Curated by Eric Klingelhofer, Department of History

This display was unveiled on October 21, 2013



Currency expresses the ideals of the government that mints it and the society that uses it. Ancient coins typically carried the image of a divinity or of a ruler, sometimes on each side (obverse and reverse). Attributes and style of the image changed as society changed. Displayed here are coins from the Holmes collection that reveal more than a thousand years of western art and politics. The faces from the past come to you just as they appeared then, in purses and pouches, when exchanged for goods and services, or given with blessings at births, weddings, and funerals.

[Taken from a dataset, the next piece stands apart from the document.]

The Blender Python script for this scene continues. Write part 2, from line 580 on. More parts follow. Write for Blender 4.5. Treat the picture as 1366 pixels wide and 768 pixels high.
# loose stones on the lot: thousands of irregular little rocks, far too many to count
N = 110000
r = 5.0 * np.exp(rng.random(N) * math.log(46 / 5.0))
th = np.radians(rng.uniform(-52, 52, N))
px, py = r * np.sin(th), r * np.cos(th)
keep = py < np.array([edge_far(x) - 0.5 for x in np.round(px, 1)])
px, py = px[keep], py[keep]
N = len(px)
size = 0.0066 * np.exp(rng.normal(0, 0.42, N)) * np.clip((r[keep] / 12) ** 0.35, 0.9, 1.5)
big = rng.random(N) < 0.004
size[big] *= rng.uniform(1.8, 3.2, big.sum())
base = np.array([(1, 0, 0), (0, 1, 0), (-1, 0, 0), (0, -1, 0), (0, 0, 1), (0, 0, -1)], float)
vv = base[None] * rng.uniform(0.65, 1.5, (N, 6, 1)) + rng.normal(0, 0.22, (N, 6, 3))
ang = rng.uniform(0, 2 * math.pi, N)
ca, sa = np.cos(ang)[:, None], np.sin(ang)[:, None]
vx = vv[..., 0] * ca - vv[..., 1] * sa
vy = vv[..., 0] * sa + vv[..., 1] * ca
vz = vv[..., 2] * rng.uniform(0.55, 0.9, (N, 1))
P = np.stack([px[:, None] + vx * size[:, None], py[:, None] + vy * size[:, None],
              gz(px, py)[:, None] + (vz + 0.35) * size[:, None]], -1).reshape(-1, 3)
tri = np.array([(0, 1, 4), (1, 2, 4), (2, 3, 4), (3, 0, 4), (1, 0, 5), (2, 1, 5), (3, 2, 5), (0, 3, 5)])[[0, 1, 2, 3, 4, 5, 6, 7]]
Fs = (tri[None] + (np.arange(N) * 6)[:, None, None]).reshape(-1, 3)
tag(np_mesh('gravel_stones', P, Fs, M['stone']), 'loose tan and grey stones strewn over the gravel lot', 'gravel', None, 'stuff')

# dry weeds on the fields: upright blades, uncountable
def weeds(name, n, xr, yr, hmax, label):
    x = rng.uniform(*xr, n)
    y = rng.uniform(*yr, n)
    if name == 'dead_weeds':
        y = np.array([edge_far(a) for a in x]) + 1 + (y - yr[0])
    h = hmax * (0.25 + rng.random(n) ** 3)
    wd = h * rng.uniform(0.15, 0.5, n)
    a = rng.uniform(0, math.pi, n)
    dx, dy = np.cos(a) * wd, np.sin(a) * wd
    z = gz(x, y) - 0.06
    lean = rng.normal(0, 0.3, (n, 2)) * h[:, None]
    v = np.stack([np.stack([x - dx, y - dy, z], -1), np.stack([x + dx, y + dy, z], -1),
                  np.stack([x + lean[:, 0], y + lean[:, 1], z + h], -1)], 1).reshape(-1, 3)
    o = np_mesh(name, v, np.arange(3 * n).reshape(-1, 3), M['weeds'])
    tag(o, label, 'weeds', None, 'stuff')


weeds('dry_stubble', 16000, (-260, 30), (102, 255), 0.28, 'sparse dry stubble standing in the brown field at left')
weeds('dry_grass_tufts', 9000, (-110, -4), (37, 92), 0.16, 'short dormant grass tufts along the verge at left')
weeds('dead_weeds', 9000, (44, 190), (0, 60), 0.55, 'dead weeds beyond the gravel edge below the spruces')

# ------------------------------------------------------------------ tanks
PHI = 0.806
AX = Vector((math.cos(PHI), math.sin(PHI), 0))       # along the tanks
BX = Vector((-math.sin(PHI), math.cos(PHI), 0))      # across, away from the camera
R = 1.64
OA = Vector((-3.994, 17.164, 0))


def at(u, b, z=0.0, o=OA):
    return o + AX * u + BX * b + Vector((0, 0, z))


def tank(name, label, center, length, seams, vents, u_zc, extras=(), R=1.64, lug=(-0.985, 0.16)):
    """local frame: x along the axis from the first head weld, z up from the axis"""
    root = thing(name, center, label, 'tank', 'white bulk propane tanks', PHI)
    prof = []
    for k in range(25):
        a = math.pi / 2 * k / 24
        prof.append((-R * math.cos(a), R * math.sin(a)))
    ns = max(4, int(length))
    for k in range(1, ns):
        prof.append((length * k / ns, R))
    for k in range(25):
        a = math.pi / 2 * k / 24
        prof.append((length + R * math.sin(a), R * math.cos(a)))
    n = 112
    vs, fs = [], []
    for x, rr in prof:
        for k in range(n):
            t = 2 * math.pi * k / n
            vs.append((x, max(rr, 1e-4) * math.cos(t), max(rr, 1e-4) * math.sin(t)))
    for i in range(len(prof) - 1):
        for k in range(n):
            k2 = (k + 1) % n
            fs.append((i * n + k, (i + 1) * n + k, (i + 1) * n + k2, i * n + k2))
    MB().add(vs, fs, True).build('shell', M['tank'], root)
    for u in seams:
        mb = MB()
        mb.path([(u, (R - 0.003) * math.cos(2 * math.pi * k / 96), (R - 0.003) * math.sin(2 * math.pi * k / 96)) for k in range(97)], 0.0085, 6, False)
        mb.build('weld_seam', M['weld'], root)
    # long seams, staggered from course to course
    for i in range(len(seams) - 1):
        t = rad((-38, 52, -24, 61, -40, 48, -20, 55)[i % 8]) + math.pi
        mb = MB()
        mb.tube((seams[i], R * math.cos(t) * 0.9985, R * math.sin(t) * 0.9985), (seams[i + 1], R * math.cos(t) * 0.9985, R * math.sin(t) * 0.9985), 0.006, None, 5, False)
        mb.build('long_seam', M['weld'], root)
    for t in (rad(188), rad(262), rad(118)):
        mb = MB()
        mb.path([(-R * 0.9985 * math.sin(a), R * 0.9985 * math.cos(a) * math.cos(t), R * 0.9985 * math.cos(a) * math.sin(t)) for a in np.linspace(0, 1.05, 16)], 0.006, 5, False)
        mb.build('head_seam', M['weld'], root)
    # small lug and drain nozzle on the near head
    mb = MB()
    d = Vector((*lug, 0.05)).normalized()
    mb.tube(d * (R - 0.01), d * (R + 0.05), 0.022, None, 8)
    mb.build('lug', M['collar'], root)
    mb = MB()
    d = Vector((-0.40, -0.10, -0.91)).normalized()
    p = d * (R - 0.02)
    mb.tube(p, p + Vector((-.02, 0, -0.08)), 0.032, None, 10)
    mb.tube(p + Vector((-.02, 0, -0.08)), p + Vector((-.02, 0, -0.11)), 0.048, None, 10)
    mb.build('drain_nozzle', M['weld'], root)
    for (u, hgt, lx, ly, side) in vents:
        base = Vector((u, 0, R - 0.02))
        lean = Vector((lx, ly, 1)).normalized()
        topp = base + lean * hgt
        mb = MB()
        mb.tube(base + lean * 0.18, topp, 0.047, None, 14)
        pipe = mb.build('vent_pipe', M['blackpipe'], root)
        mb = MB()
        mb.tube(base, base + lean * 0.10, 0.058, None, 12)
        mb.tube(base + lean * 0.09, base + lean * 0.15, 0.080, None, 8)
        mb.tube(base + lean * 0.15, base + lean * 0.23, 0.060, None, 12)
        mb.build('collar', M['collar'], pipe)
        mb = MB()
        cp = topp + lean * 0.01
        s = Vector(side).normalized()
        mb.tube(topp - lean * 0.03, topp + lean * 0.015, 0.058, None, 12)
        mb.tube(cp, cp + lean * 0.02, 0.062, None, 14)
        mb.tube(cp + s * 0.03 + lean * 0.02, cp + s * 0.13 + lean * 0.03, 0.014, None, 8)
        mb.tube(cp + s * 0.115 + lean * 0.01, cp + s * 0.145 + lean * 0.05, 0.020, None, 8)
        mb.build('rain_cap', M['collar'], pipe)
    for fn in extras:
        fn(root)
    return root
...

The Ancient World has left behind many images of gods and heroes, as well as mortals, both adults and children, all in innumerable attitudes and activities. The Holmes Collection shows various representations, from stiff Egyptian underworld guides and afterlife servants (ushabtis) to uninhibited Greco- Roman dancers. Each image tells us part of a story: one face among the many that made a civilization. Here we also find modern attempts to imitate the past, as occasional antiquarian interest became a booming tourist trade. When not enough interesting artifacts could be found, they were manufactured for the tourists. Such objects certainly convey the appearance of the past, while lacking its meaning.

The Holmes Collection has several artifacts that one would find in an upper-class woman’s home: instruments for cosmetic preparation and application, containers for unguents (oils) and perfumes, and of course a mirror. In Egypt and the Near East, and later in the Hellenistic Greek and Roman worlds, some upperclass men used cosmetics, perhaps in rituals but also as a social custom or fashion. Prostitutes of both sexes would use cosmetics and perfumes as part of their trade, as the Gospel story of Mary Magdalene may illustrate.